Namun, gemintang adat dan tradisi dalam bingkai multikulturalisme itu mengalami ketegangan ketika reformasi Indonesia lebih mengurusi domain politik dibandingkan dengan budaya. Akibatnya, muncul "kekerasan monolitik" sejak demokrasi elektoral diberlakukan.

Pemilihan kepala daerah dan presiden secara langsung cenderung menegangkan urat-urat etnografis kita. Asimetrisme politik menghadirkan asimetrisme kultural. Salah satu yang paling menahun ketika terjadi apa yang disebut dengan "ketepatan politis" dalam perbedaan budaya (political correctness) (John Rachman, Identity in Question, 1995).

Praktik "ketepatan politis" ini akhirnya mengabaikan ungkapan berbeda dari ragam budaya. Salah satu keganjilannya adalah penghinaan atas kebudayaan lain/minoritas. Masyarakat cenderung tidak kritis pada keberagaman, skeptis pada perbedaan, dan anti dengan sejarah dan kebudayaan nenek moyangnya. Indonesia dekat dibekap, Arab dan Barat jauh didekap.

Politik model seperti ini akhirnya merusak konsep pedagogi dan kematangan bangsa yang selalu berhasil menemukan titik ekuilibrium untuk harmoni pascakonflik.

Maka, ketika muncul kritikan atas bacaan "Al Fatihah" Presiden Joko Widodo, tidak lain sikap kekanak-kanakan sekaligus kebebalan di tengah kenyataan keberagaman antropolinguistik kita. Pemaksaan ketepatan ungkapan bahasa satu dengan lainnya mengabaikan apa yang di dalam kajian linguistik disebut distinctive unit atau karakter generik setiap bahasa. Tak ada orang asing yang bisa persis sama seperti penutur asli.

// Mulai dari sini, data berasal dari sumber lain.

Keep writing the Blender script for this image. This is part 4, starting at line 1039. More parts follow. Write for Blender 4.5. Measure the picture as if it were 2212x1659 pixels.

Masyarakat Jawa kesulitan membedakan huruf "ha" dengan "kha" atau "ra" yang terucap "ro". Ketika mengucapkan "amin", lidah Makassar kerap membunyikan fonem "g" di ujung ucap atau dengung. Makhraj orang Aceh kerap menyebut "ta" tidak selempang Ustaz Hartanto Saryono, tetapi ada unsur fonem Tamil dengan kontras "ta" pada langit-langit keras.

Apa yang ingin dipermasalahkan dengan keragaman fonetik ini? Bukankah keberagaman bisa menjadi rahmat jika kita saling menghargai dan menjadi laknat jika saling mengolok-olok? Momentum elektoral bisa berlangsung seratus kali lagi, tetapi keberagaman bangsa jangan sampai tergadaikan, apalagi dengan cara murahan.